I am not very disciplined when it comes to taking time for myself or working out. I am easily distracted to taking care of someone or something else first. I am very satisfied with most aspects of my life, I have a happy fellowship with God, am blessed with a wonderful husband and children, good friends, good schools, the list goes on ...
I come from a very "normal" background in athletics, I enjoy most sports, have played in many, didn't grow up with any weight issues, rarely been afraid to try anything new. I have just fallen into a rut, and am ready to get out. Everyday I look in the mirror, I see less and less of how I perceive myself to be.
Last year, as I watched women I knew, toning, tightening, and getting into shape while training for Moms In Motion, I came to the realization that I wanted that for myself. I wanted to feel pretty, healthy, and sexy again. I didn't/don't want to feel self conscious or hide behind clothes anymore.
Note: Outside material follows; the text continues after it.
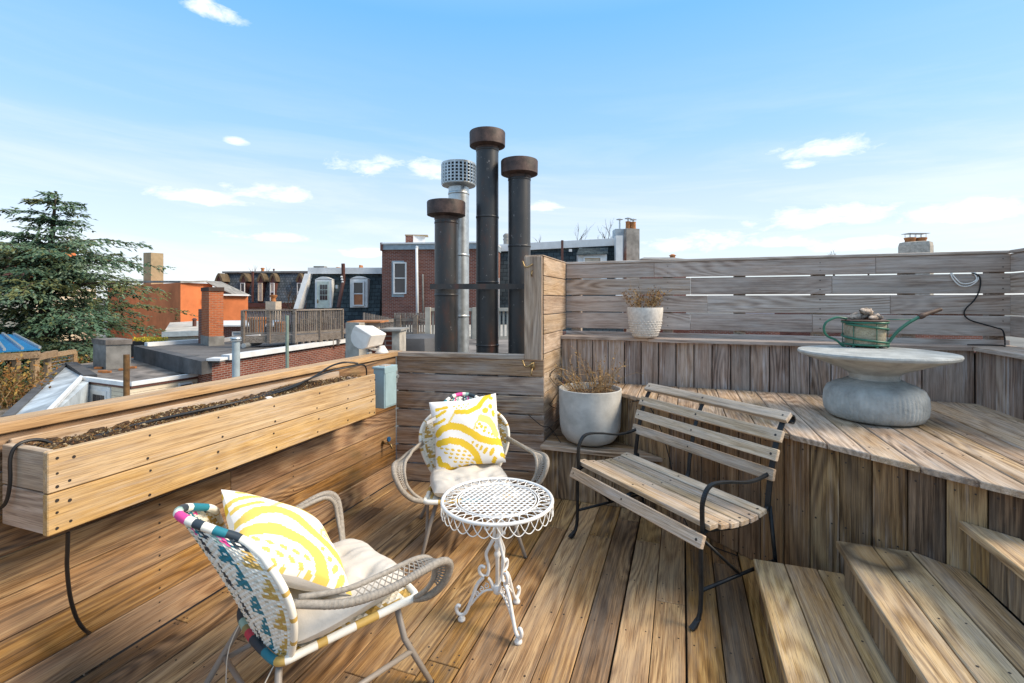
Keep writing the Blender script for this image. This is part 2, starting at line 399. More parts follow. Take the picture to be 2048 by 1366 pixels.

So, with that in mind, I began taking swim lessons a couple of months ago, and started some jogging around my neighborhood. With the encouragement of my friends, I have joined Moms In Motion and am looking forward to all the benefits of exercising and taking much needed time for me.
Even though I would be lying if I said last Saturday's first day of training was easy, I found it to be quite invigorating, and I was proud of myself for going and doing. I look forward to future workouts and meeting goals I have set for myself.
I find everyone's story inspirational and somewhat familiar in the aspect that we all want to be the best we can be. Thanks for sharing and for listening.